Yankee castoff Adam Ottavino lost the game in the ninth, but it was on a blooper to center field, and his signature slider was moving well.

That blip aside, the Sox pitching has been strong, after an abysmal 2020. The team has liked what it has seen from Nathan Eovaldi, Eduardo Rodriguez and Nick Pivetta. Garret Richards has struggled in two starts and been decent in one, but the team still sees potential in his stuff, if he can command it. Martin Perez is a perfectly acceptable fifth starter.

In the bullpen, closer Matt Barnes is dominating, Darwinzon Hernandez, Ottavino and Gerrit Whitlock are effective, and whenever Ryan Brasier returns he will further deepen the group.
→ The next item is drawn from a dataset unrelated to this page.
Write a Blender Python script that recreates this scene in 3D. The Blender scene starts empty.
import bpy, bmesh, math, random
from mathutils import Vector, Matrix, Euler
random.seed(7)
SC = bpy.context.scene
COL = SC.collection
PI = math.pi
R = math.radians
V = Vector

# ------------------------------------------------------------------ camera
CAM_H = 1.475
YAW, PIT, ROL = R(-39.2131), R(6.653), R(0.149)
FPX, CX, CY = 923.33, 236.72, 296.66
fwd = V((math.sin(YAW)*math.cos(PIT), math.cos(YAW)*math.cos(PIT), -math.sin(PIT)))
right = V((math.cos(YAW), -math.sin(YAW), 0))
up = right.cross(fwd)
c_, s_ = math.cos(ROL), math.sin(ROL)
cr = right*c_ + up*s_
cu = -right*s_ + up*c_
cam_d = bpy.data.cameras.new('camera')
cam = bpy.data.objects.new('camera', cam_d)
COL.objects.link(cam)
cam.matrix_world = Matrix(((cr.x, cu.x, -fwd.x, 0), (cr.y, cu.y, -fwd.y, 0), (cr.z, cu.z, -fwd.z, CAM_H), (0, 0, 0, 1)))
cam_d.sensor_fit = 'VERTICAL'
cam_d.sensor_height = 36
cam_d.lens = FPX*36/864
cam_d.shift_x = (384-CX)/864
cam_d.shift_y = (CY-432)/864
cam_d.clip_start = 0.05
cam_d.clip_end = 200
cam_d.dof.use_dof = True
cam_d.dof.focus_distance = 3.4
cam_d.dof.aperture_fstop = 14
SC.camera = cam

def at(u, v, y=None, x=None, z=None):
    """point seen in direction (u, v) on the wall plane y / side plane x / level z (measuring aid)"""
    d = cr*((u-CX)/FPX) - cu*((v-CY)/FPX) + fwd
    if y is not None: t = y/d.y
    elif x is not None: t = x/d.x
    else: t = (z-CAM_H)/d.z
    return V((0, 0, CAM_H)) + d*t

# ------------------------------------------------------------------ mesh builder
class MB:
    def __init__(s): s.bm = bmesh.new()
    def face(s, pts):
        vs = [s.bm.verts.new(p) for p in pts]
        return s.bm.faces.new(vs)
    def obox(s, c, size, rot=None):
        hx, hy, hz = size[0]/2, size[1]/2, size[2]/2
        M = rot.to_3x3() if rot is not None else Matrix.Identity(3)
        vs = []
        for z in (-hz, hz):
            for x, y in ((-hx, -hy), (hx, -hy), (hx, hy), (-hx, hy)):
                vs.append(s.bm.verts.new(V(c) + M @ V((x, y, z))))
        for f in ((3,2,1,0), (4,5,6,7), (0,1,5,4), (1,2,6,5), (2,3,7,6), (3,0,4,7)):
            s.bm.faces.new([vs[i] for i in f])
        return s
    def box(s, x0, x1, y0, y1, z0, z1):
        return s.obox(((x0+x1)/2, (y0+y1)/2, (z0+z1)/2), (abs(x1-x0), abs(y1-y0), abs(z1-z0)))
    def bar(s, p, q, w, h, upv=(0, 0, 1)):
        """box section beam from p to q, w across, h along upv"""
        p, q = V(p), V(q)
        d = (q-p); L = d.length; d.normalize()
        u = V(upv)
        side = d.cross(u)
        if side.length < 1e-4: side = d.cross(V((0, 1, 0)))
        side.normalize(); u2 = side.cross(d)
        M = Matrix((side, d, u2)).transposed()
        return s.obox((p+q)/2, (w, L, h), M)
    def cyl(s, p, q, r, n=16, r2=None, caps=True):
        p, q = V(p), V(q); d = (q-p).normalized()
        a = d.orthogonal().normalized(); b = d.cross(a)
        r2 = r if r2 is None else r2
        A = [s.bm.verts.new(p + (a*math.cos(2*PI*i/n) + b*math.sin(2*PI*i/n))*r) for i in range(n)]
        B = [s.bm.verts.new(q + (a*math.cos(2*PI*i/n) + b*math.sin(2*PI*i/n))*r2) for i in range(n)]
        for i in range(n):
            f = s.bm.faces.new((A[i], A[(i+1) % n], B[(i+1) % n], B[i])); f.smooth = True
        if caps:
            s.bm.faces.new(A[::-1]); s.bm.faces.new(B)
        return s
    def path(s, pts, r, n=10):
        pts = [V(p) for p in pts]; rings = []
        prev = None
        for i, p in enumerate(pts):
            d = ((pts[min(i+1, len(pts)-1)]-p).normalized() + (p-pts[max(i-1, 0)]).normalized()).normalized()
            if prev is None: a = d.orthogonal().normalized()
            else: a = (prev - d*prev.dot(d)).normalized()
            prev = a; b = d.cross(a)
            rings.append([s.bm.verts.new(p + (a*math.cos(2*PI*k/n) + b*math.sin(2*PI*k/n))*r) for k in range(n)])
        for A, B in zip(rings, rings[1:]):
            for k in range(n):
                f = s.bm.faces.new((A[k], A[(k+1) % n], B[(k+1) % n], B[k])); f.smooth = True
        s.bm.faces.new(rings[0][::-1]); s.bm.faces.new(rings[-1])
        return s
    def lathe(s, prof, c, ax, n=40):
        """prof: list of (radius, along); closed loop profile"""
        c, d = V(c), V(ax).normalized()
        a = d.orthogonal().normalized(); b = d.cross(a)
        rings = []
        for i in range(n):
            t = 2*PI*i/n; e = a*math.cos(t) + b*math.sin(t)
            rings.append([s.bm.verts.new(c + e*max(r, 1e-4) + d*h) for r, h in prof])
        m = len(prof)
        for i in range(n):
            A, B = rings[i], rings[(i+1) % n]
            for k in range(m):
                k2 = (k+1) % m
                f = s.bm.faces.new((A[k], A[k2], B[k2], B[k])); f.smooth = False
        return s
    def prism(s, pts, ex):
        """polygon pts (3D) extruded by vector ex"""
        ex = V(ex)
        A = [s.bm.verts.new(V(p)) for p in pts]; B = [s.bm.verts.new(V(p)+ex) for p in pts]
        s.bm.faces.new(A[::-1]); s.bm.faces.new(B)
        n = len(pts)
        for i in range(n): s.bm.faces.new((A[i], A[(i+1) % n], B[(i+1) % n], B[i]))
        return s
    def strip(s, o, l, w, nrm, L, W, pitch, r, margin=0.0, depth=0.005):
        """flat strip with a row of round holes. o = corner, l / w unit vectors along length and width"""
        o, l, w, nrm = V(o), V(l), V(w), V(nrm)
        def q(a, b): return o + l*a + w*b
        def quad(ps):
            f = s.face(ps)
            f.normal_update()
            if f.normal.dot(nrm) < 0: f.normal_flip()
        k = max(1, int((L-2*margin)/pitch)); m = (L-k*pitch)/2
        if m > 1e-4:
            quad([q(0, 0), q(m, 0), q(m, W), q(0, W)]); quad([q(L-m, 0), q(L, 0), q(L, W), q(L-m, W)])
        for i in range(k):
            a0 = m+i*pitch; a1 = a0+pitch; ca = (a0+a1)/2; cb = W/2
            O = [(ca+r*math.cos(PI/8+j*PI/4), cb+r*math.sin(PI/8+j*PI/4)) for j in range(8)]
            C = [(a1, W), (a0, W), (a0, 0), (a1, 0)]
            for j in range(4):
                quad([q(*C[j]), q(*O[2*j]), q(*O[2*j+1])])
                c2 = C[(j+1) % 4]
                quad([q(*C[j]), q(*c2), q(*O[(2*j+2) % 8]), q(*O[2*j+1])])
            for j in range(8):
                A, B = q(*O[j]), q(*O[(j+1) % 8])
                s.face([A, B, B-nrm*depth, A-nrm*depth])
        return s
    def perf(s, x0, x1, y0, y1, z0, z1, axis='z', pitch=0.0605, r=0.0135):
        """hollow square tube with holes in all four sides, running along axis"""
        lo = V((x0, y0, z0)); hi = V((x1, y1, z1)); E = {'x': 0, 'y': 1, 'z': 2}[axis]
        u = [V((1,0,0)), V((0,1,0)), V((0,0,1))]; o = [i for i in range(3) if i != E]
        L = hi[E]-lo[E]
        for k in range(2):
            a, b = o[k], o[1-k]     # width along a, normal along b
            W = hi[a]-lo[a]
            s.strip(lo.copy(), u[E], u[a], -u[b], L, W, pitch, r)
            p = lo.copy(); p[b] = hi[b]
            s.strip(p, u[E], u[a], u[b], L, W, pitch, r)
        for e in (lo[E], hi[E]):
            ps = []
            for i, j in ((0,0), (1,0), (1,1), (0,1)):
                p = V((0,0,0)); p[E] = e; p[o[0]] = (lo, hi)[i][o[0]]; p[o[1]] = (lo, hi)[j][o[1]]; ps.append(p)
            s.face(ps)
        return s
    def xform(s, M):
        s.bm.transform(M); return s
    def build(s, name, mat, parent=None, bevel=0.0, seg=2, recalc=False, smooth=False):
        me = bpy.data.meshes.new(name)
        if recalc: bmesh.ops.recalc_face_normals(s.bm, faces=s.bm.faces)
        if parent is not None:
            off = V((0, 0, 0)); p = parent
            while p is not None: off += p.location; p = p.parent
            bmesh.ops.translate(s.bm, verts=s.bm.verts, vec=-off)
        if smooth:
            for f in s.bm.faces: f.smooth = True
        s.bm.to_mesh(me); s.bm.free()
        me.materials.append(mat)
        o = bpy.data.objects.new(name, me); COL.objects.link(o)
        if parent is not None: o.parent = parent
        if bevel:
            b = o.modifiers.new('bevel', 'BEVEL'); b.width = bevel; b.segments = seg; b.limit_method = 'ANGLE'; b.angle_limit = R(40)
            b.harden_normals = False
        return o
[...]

All told, those are a lot of strong elements clicking for the hot streak to be merely flukey. And with the Yankees and Rays struggling, there might be more opportunity in the division than expected.

If any manager can take advantage of those circumstances, it’s Alex Cora. Whatever one makes of his ethics regarding the Astros cheating scandal in 2017, Cora is a beloved figure among players, and has a strong feel for in-game tactics.

It’s impossible to quantify the impact of Cora’s return on wins and losses, just as we could never calculate the advantages that a team derives from starting a season free from the weight of outside expectations. But we know that the Yanks are playing under the burden of a championship drought and that prime years for Aaron Judge, Gerrit Cole, Giancarlo Stanton and others are ticking by.

It’s a heavy time to be a Yankee. You can feel it while watching their games. And you can feel that the Red Sox are having fun, and believe in themselves more than we believed in them this winter and spring.